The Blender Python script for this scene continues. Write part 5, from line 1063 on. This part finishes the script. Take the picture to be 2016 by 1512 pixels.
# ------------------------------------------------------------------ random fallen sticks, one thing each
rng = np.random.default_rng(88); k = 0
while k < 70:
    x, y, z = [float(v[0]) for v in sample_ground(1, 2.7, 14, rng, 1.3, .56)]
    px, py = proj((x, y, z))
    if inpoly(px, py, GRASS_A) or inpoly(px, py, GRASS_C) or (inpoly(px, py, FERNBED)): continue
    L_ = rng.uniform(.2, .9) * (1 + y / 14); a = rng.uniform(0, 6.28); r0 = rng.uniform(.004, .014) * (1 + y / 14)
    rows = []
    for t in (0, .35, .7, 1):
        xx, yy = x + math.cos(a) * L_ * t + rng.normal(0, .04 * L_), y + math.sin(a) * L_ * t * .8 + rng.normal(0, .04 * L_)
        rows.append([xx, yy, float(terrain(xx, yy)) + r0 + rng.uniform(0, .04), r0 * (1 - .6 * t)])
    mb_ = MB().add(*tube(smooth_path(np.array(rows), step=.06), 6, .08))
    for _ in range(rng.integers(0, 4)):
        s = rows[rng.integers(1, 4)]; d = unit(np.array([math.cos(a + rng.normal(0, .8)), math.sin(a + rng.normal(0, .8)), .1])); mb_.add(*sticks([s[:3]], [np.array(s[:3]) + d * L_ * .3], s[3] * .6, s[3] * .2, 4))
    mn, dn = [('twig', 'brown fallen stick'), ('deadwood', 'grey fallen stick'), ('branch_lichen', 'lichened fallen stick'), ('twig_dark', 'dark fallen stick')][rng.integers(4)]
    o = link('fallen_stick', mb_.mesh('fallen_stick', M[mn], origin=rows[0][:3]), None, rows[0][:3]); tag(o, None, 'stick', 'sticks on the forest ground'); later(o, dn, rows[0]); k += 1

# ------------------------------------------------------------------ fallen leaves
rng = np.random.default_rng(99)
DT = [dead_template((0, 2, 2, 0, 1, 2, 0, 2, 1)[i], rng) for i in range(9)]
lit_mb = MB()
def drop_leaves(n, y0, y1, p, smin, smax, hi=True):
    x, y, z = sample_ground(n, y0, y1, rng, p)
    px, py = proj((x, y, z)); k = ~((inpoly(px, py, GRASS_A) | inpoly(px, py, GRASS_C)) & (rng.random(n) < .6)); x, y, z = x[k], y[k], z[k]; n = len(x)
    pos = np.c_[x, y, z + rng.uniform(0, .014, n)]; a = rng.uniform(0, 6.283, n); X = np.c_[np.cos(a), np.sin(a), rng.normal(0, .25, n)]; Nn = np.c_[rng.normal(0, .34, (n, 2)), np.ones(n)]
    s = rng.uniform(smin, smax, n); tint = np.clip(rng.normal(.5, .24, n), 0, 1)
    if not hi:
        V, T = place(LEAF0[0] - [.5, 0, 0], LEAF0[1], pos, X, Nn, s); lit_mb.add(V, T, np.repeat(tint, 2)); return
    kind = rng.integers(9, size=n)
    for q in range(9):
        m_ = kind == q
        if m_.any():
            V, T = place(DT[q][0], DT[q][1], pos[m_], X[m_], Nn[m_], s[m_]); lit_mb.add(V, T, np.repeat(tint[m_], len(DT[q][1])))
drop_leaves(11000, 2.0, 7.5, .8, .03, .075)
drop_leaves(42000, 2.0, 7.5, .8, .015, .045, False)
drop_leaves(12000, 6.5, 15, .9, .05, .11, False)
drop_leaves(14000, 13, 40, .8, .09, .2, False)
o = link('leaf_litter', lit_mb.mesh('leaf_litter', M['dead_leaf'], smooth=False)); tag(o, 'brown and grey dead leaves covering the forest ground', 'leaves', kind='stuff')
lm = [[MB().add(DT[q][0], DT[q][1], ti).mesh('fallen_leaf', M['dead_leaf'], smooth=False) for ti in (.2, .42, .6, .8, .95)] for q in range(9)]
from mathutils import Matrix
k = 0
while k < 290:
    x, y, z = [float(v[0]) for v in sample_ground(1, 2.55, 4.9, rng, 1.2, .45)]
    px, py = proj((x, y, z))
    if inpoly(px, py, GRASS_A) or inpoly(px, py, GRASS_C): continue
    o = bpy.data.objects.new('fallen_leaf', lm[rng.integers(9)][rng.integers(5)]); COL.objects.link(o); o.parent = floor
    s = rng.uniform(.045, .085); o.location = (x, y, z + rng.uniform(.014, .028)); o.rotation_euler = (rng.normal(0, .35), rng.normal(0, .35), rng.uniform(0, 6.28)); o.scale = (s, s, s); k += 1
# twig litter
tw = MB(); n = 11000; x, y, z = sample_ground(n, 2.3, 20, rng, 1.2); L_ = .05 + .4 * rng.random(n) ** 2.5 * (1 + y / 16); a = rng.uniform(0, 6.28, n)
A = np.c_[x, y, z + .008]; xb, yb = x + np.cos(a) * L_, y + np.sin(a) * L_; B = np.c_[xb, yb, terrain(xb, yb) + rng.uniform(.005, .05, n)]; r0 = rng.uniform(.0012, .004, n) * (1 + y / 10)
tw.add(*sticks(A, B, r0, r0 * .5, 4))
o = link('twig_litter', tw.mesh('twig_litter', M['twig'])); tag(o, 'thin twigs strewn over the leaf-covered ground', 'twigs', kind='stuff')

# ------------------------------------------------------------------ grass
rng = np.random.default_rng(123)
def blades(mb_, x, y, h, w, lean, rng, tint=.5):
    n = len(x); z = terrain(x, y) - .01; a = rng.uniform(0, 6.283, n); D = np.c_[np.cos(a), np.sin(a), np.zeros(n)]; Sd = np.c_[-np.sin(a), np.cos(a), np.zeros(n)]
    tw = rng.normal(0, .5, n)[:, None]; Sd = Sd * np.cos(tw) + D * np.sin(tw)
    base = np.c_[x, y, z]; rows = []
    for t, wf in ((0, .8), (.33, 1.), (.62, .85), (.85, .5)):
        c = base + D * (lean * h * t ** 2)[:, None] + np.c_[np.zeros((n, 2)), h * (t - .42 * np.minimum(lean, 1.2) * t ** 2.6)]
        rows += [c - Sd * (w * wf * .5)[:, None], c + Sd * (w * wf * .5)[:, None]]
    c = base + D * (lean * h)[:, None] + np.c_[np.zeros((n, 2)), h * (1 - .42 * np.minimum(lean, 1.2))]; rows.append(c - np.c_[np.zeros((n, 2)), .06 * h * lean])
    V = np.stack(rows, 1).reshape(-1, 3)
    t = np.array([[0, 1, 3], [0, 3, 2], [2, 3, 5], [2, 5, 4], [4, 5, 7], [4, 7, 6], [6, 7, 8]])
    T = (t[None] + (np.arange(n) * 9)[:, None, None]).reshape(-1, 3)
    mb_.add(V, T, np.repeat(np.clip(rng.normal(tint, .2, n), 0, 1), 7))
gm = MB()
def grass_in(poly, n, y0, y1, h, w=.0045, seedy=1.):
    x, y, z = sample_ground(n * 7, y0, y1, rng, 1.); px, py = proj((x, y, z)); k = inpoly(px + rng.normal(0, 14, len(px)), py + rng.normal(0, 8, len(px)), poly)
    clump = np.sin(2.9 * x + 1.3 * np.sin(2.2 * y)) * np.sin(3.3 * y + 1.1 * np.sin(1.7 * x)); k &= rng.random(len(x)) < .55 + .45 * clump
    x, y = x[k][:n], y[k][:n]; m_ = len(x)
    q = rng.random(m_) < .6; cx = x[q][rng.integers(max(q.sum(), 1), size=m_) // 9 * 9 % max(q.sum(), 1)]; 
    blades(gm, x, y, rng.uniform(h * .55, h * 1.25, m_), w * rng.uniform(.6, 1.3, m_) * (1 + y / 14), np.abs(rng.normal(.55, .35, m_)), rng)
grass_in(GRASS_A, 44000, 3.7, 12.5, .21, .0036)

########

> **STATED EXERCISE**: Take the listing above and set it down exactly.

> **ANSWER FOR THE TASK**:
The Blender Python script for this scene continues. Write part 5, from line 1063 on. This part finishes the script. Take the picture to be 2016 by 1512 pixels.
# ------------------------------------------------------------------ random fallen sticks, one thing each
rng = np.random.default_rng(88); k = 0
while k < 70:
    x, y, z = [float(v[0]) for v in sample_ground(1, 2.7, 14, rng, 1.3, .56)]
    px, py = proj((x, y, z))
    if inpoly(px, py, GRASS_A) or inpoly(px, py, GRASS_C) or (inpoly(px, py, FERNBED)): continue
    L_ = rng.uniform(.2, .9) * (1 + y / 14); a = rng.uniform(0, 6.28); r0 = rng.uniform(.004, .014) * (1 + y / 14)
    rows = []
    for t in (0, .35, .7, 1):
        xx, yy = x + math.cos(a) * L_ * t + rng.normal(0, .04 * L_), y + math.sin(a) * L_ * t * .8 + rng.normal(0, .04 * L_)
        rows.append([xx, yy, float(terrain(xx, yy)) + r0 + rng.uniform(0, .04), r0 * (1 - .6 * t)])
    mb_ = MB().add(*tube(smooth_path(np.array(rows), step=.06), 6, .08))
    for _ in range(rng.integers(0, 4)):
        s = rows[rng.integers(1, 4)]; d = unit(np.array([math.cos(a + rng.normal(0, .8)), math.sin(a + rng.normal(0, .8)), .1])); mb_.add(*sticks([s[:3]], [np.array(s[:3]) + d * L_ * .3], s[3] * .6, s[3] * .2, 4))
    mn, dn = [('twig', 'brown fallen stick'), ('deadwood', 'grey fallen stick'), ('branch_lichen', 'lichened fallen stick'), ('twig_dark', 'dark fallen stick')][rng.integers(4)]
    o = link('fallen_stick', mb_.mesh('fallen_stick', M[mn], origin=rows[0][:3]), None, rows[0][:3]); tag(o, None, 'stick', 'sticks on the forest ground'); later(o, dn, rows[0]); k += 1

# ------------------------------------------------------------------ fallen leaves
rng = np.random.default_rng(99)
DT = [dead_template((0, 2, 2, 0, 1, 2, 0, 2, 1)[i], rng) for i in range(9)]
lit_mb = MB()
def drop_leaves(n, y0, y1, p, smin, smax, hi=True):
    x, y, z = sample_ground(n, y0, y1, rng, p)
    px, py = proj((x, y, z)); k = ~((inpoly(px, py, GRASS_A) | inpoly(px, py, GRASS_C)) & (rng.random(n) < .6)); x, y, z = x[k], y[k], z[k]; n = len(x)
    pos = np.c_[x, y, z + rng.uniform(0, .014, n)]; a = rng.uniform(0, 6.283, n); X = np.c_[np.cos(a), np.sin(a), rng.normal(0, .25, n)]; Nn = np.c_[rng.normal(0, .34, (n, 2)), np.ones(n)]
    s = rng.uniform(smin, smax, n); tint = np.clip(rng.normal(.5, .24, n), 0, 1)
    if not hi:
        V, T = place(LEAF0[0] - [.5, 0, 0], LEAF0[1], pos, X, Nn, s); lit_mb.add(V, T, np.repeat(tint, 2)); return
    kind = rng.integers(9, size=n)
    for q in range(9):
        m_ = kind == q
        if m_.any():
            V, T = place(DT[q][0], DT[q][1], pos[m_], X[m_], Nn[m_], s[m_]); lit_mb.add(V, T, np.repeat(tint[m_], len(DT[q][1])))
drop_leaves(11000, 2.0, 7.5, .8, .03, .075)
drop_leaves(42000, 2.0, 7.5, .8, .015, .045, False)
drop_leaves(12000, 6.5, 15, .9, .05, .11, False)
drop_leaves(14000, 13, 40, .8, .09, .2, False)
o = link('leaf_litter', lit_mb.mesh('leaf_litter', M['dead_leaf'], smooth=False)); tag(o, 'brown and grey dead leaves covering the forest ground', 'leaves', kind='stuff')
lm = [[MB().add(DT[q][0], DT[q][1], ti).mesh('fallen_leaf', M['dead_leaf'], smooth=False) for ti in (.2, .42, .6, .8, .95)] for q in range(9)]
from mathutils import Matrix
k = 0
while k < 290:
    x, y, z = [float(v[0]) for v in sample_ground(1, 2.55, 4.9, rng, 1.2, .45)]
    px, py = proj((x, y, z))
    if inpoly(px, py, GRASS_A) or inpoly(px, py, GRASS_C): continue
    o = bpy.data.objects.new('fallen_leaf', lm[rng.integers(9)][rng.integers(5)]); COL.objects.link(o); o.parent = floor
    s = rng.uniform(.045, .085); o.location = (x, y, z + rng.uniform(.014, .028)); o.rotation_euler = (rng.normal(0, .35), rng.normal(0, .35), rng.uniform(0, 6.28)); o.scale = (s, s, s); k += 1
# twig litter
tw = MB(); n = 11000; x, y, z = sample_ground(n, 2.3, 20, rng, 1.2); L_ = .05 + .4 * rng.random(n) ** 2.5 * (1 + y / 16); a = rng.uniform(0, 6.28, n)
A = np.c_[x, y, z + .008]; xb, yb = x + np.cos(a) * L_, y + np.sin(a) * L_; B = np.c_[xb, yb, terrain(xb, yb) + rng.uniform(.005, .05, n)]; r0 = rng.uniform(.0012, .004, n) * (1 + y / 10)
tw.add(*sticks(A, B, r0, r0 * .5, 4))
o = link('twig_litter', tw.mesh('twig_litter', M['twig'])); tag(o, 'thin twigs strewn over the leaf-covered ground', 'twigs', kind='stuff')

# ------------------------------------------------------------------ grass
rng = np.random.default_rng(123)
def blades(mb_, x, y, h, w, lean, rng, tint=.5):
    n = len(x); z = terrain(x, y) - .01; a = rng.uniform(0, 6.283, n); D = np.c_[np.cos(a), np.sin(a), np.zeros(n)]; Sd = np.c_[-np.sin(a), np.cos(a), np.zeros(n)]
    tw = rng.normal(0, .5, n)[:, None]; Sd = Sd * np.cos(tw) + D * np.sin(tw)
    base = np.c_[x, y, z]; rows = []
    for t, wf in ((0, .8), (.33, 1.), (.62, .85), (.85, .5)):
        c = base + D * (lean * h * t ** 2)[:, None] + np.c_[np.zeros((n, 2)), h * (t - .42 * np.minimum(lean, 1.2) * t ** 2.6)]
        rows += [c - Sd * (w * wf * .5)[:, None], c + Sd * (w * wf * .5)[:, None]]
    c = base + D * (lean * h)[:, None] + np.c_[np.zeros((n, 2)), h * (1 - .42 * np.minimum(lean, 1.2))]; rows.append(c - np.c_[np.zeros((n, 2)), .06 * h * lean])
    V = np.stack(rows, 1).reshape(-1, 3)
    t = np.array([[0, 1, 3], [0, 3, 2], [2, 3, 5], [2, 5, 4], [4, 5, 7], [4, 7, 6], [6, 7, 8]])
    T = (t[None] + (np.arange(n) * 9)[:, None, None]).reshape(-1, 3)
    mb_.add(V, T, np.repeat(np.clip(rng.normal(tint, .2, n), 0, 1), 7))
gm = MB()
def grass_in(poly, n, y0, y1, h, w=.0045, seedy=1.):
    x, y, z = sample_ground(n * 7, y0, y1, rng, 1.); px, py = proj((x, y, z)); k = inpoly(px + rng.normal(0, 14, len(px)), py + rng.normal(0, 8, len(px)), poly)
    clump = np.sin(2.9 * x + 1.3 * np.sin(2.2 * y)) * np.sin(3.3 * y + 1.1 * np.sin(1.7 * x)); k &= rng.random(len(x)) < .55 + .45 * clump
    x, y = x[k][:n], y[k][:n]; m_ = len(x)
    q = rng.random(m_) < .6; cx = x[q][rng.integers(max(q.sum(), 1), size=m_) // 9 * 9 % max(q.sum(), 1)]; 
    blades(gm, x, y, rng.uniform(h * .55, h * 1.25, m_), w * rng.uniform(.6, 1.3, m_) * (1 + y / 14), np.abs(rng.normal(.55, .35, m_)), rng)
grass_in(GRASS_A, 44000, 3.7, 12.5, .21, .0036)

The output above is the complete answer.